The inexpensive Pond (2002) is a centrifuged bowl (and
dishes in four sizes and colours) based on a technique that was invented by
Sven Palmqvist who created his Fuga
(fugue) bowl in 1954 by pouring molten glass into a swiftly rotating mould.
Palmqvist’s different bowls from the time (including the colourful Colora) are much more appealing however.
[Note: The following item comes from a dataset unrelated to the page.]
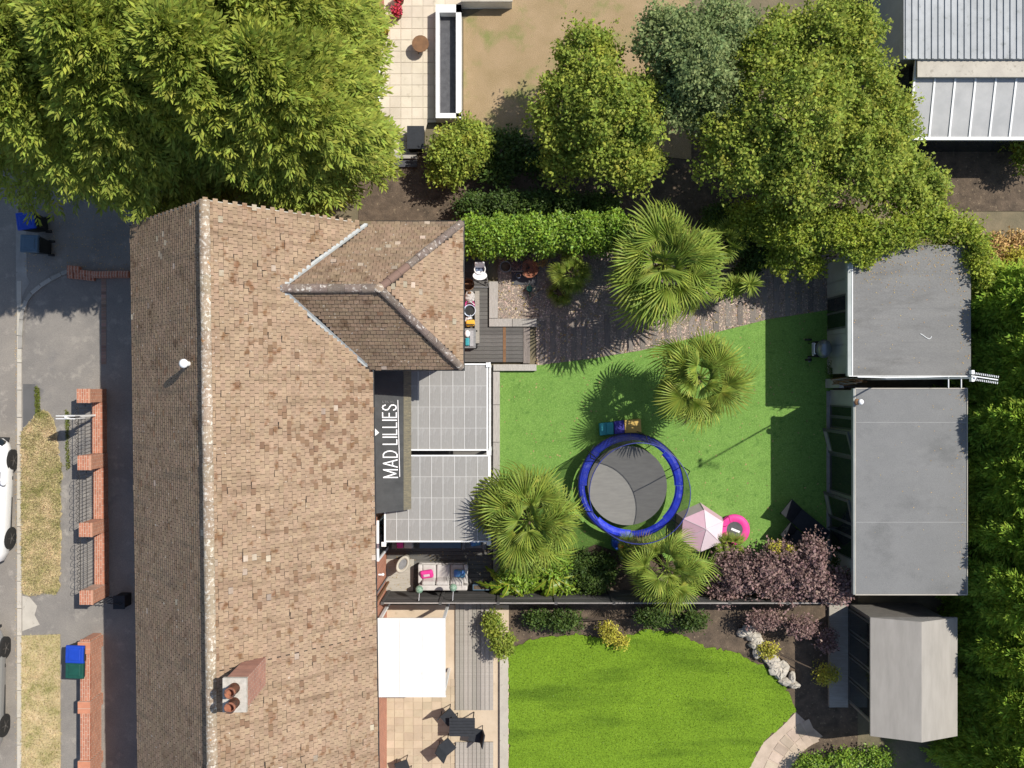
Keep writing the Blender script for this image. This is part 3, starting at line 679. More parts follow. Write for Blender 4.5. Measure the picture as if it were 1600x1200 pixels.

(And what is there to say about cut glass more than it is a boring expression
of tedious skills.)
“All we craftspeople have something
in common: we have a language that is unresolved,” says Ingegerd Råman who
became a lifetime professor in 1995, appointed by the Government. She has
designed all kinds of things, from a pink ribbon with her granddaughter’s name
on it, Saga – who is also one of the nineteen voices in the pamphlet-like
catalogue, which is free for every visitor but just over the top with useless
praise – to a handful of architectural assignments together with Gerd Wingårdh,
like the House of Sweden, the country’s Georgetown embassy in Washington, DC.
Benny
Andersson asked her to design a gift for the ensemble of the Kristina from Duvemåla musical, based on
Vilhelm Moberg’s The Emigrants suite
from the 1950s, so Råman surprised the Abba member with a glass apple. (The
homesick Kristina’s final words in the novel are: “It’s an astrakhan. Our apples are ripe. I’m
home.”)
“Kristina
had brought seeds from astrakhan apples from Sweden to America, and these seeds
she had planted. And when she lies there on her deathbed, Karl Oskar brings her
the very first astrakhan apple,” Råman explains. “However, when I got this
assignment I went to a gardener and we came to talk about the astrakhan apple
and that little seed. And then he told me, that when you plant a seed from an
astrakhan apple it will never be an astrakhan tree because the seed is
manipulated from different varieties. And then I asked, ‘Are you sure, can it never?
There must be a chance.’ ‘Yes, it is like a star in the universe,’ he
answered.”
Here
is an elegant pause.
“So
then there is a chance. It was indeed a miracle that happened.”
Ingegerd Råman at Nationalmuseum Design,
Kulturhuset in Stockholm through August 14, 2016.